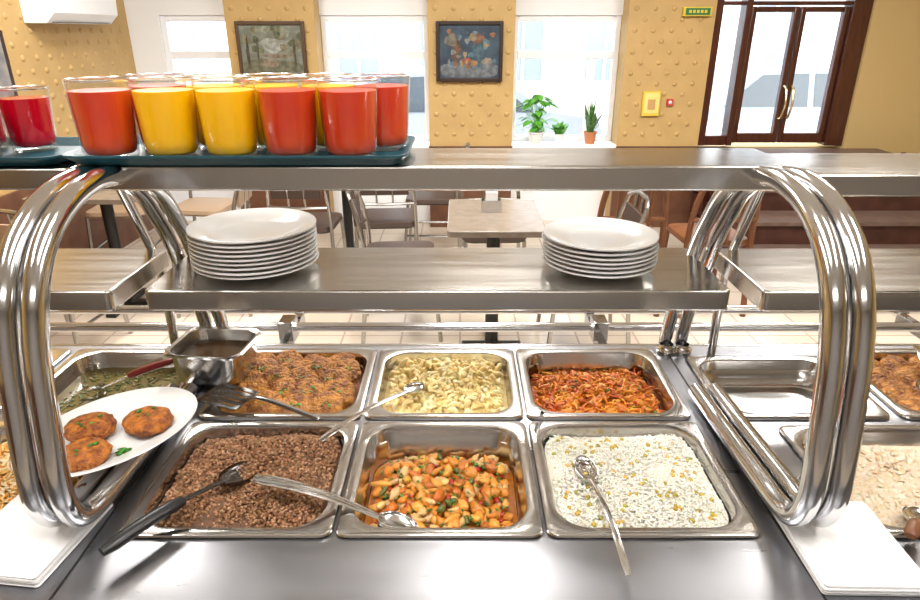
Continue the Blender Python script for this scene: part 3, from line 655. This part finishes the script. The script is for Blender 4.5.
def spatula(head,end):
    B=Vector(head);E=Vector(end);X=(E-B);Ln=X.length;X.normalize(); Z=Vector((0,0,1)); Z=(Z-X*Z.dot(X)).normalized(); Y=Z.cross(X)
    M=Matrix(((X.x,Y.x,Z.x,B.x),(X.y,Y.y,Z.y,B.y),(X.z,Y.z,Z.z,B.z),(0,0,0,1))); m=MB()
    for k in range(5):
        y=-.032+.016*k; m.box(-.045,.04,y-.0052,y+.0052,-.001,.001)
    m.box(-.052,-.042,-.038,.038,-.001,.001); m.box(.034,.046,-.036,.036,-.001,.001)
    m.sweep(smoothpath([(.04,0,0),(.06,0,.012),(.10,0,.014),(Ln,0,.0)],6),.0066,0,10,None,.35)
    m.v=[M@p for p in m.v]; m.build('slotted_spatula',steel('spatula_steel',(.36,.36,.36),.15,.25))
spatula((-.462,1.118,.923),(-.268,1.035,.924))
# ------------------------------------------------------------------ LIGHTS
def lamp(x,y,sx,sy,p,col=(1,.97,.92)):
    e=empty('ceiling_light_panel',(x,y,2.69)); m=MB()
    m.box(-sx/2-.03,-sx/2,-sy/2-.03,sy/2+.03,-.03,.008); m.box(sx/2,sx/2+.03,-sy/2-.03,sy/2+.03,-.03,.008); m.box(-sx/2,sx/2,-sy/2-.03,-sy/2,-.03,.008); m.box(-sx/2,sx/2,sy/2,sy/2+.03,-.03,.008)
    m.build('housing',M_wframe,e)
    l=bpy.data.lights.new('panel_light','AREA'); l.shape='RECTANGLE'; l.size=sx; l.size_y=sy; l.energy=p; l.color=col
    o=bpy.data.objects.new('lamp',l); COL.objects.link(o); o.parent=e; o.location=(0,0,-.02)
for x in (-1.3,0,1.3): lamp(x,.5,.35,1.2,19)
for x in (-1.6,.2,2.0): lamp(x,3.2,.6,.9,56)
lamp(0,-1.3,1.8,.4,14)
wd=bpy.data.worlds.new('sky'); scene.world=wd; wd.use_nodes=True
wd.node_tree.nodes['Background'].inputs[0].default_value=(.95,.975,1,1); wd.node_tree.nodes['Background'].inputs[1].default_value=5.5
for x0,x1 in ((-2.44,-1.84),(-1.137,-.255),(.433,1.315),(2.07,3.01)):
    l=bpy.data.lights.new('portal','AREA'); l.shape='RECTANGLE'; l.size=x1-x0; l.size_y=1.0; l.cycles.is_portal=True
    o=bpy.data.objects.new('sky_portal',l); COL.objects.link(o); o.location=((x0+x1)/2,5.86,1.21); o.rotation_euler=(-pi/2,0,0)
scene.view_settings.view_transform='Standard'; scene.view_settings.exposure=0.58
# ------------------------------------------------------------------ CAMERA
cam=bpy.data.cameras.new('camera'); cam.sensor_width=36; cam.lens=36*645/920; cam.clip_start=.02
co=bpy.data.objects.new('camera',cam); COL.objects.link(co); co.location=(0,0,1.6); co.rotation_euler=(math.radians(90-22.71),0,0); scene.camera=co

------

**Written instruction:**
Go through the listing above and write it out again exactly, dropping the pictures.

**Answer to the exercise:**
Continue the Blender Python script for this scene: part 3, from line 655. This part finishes the script. The script is for Blender 4.5.
def spatula(head,end):
    B=Vector(head);E=Vector(end);X=(E-B);Ln=X.length;X.normalize(); Z=Vector((0,0,1)); Z=(Z-X*Z.dot(X)).normalized(); Y=Z.cross(X)
    M=Matrix(((X.x,Y.x,Z.x,B.x),(X.y,Y.y,Z.y,B.y),(X.z,Y.z,Z.z,B.z),(0,0,0,1))); m=MB()
    for k in range(5):
        y=-.032+.016*k; m.box(-.045,.04,y-.0052,y+.0052,-.001,.001)
    m.box(-.052,-.042,-.038,.038,-.001,.001); m.box(.034,.046,-.036,.036,-.001,.001)
    m.sweep(smoothpath([(.04,0,0),(.06,0,.012),(.10,0,.014),(Ln,0,.0)],6),.0066,0,10,None,.35)
    m.v=[M@p for p in m.v]; m.build('slotted_spatula',steel('spatula_steel',(.36,.36,.36),.15,.25))
spatula((-.462,1.118,.923),(-.268,1.035,.924))
# ------------------------------------------------------------------ LIGHTS
def lamp(x,y,sx,sy,p,col=(1,.97,.92)):
    e=empty('ceiling_light_panel',(x,y,2.69)); m=MB()
    m.box(-sx/2-.03,-sx/2,-sy/2-.03,sy/2+.03,-.03,.008); m.box(sx/2,sx/2+.03,-sy/2-.03,sy/2+.03,-.03,.008); m.box(-sx/2,sx/2,-sy/2-.03,-sy/2,-.03,.008); m.box(-sx/2,sx/2,sy/2,sy/2+.03,-.03,.008)
    m.build('housing',M_wframe,e)
    l=bpy.data.lights.new('panel_light','AREA'); l.shape='RECTANGLE'; l.size=sx; l.size_y=sy; l.energy=p; l.color=col
    o=bpy.data.objects.new('lamp',l); COL.objects.link(o); o.parent=e; o.location=(0,0,-.02)
for x in (-1.3,0,1.3): lamp(x,.5,.35,1.2,19)
for x in (-1.6,.2,2.0): lamp(x,3.2,.6,.9,56)
lamp(0,-1.3,1.8,.4,14)
wd=bpy.data.worlds.new('sky'); scene.world=wd; wd.use_nodes=True
wd.node_tree.nodes['Background'].inputs[0].default_value=(.95,.975,1,1); wd.node_tree.nodes['Background'].inputs[1].default_value=5.5
for x0,x1 in ((-2.44,-1.84),(-1.137,-.255),(.433,1.315),(2.07,3.01)):
    l=bpy.data.lights.new('portal','AREA'); l.shape='RECTANGLE'; l.size=x1-x0; l.size_y=1.0; l.cycles.is_portal=True
    o=bpy.data.objects.new('sky_portal',l); COL.objects.link(o); o.location=((x0+x1)/2,5.86,1.21); o.rotation_euler=(-pi/2,0,0)
scene.view_settings.view_transform='Standard'; scene.view_settings.exposure=0.58
# ------------------------------------------------------------------ CAMERA
cam=bpy.data.cameras.new('camera'); cam.sensor_width=36; cam.lens=36*645/920; cam.clip_start=.02
co=bpy.data.objects.new('camera',cam); COL.objects.link(co); co.location=(0,0,1.6); co.rotation_euler=(math.radians(90-22.71),0,0); scene.camera=co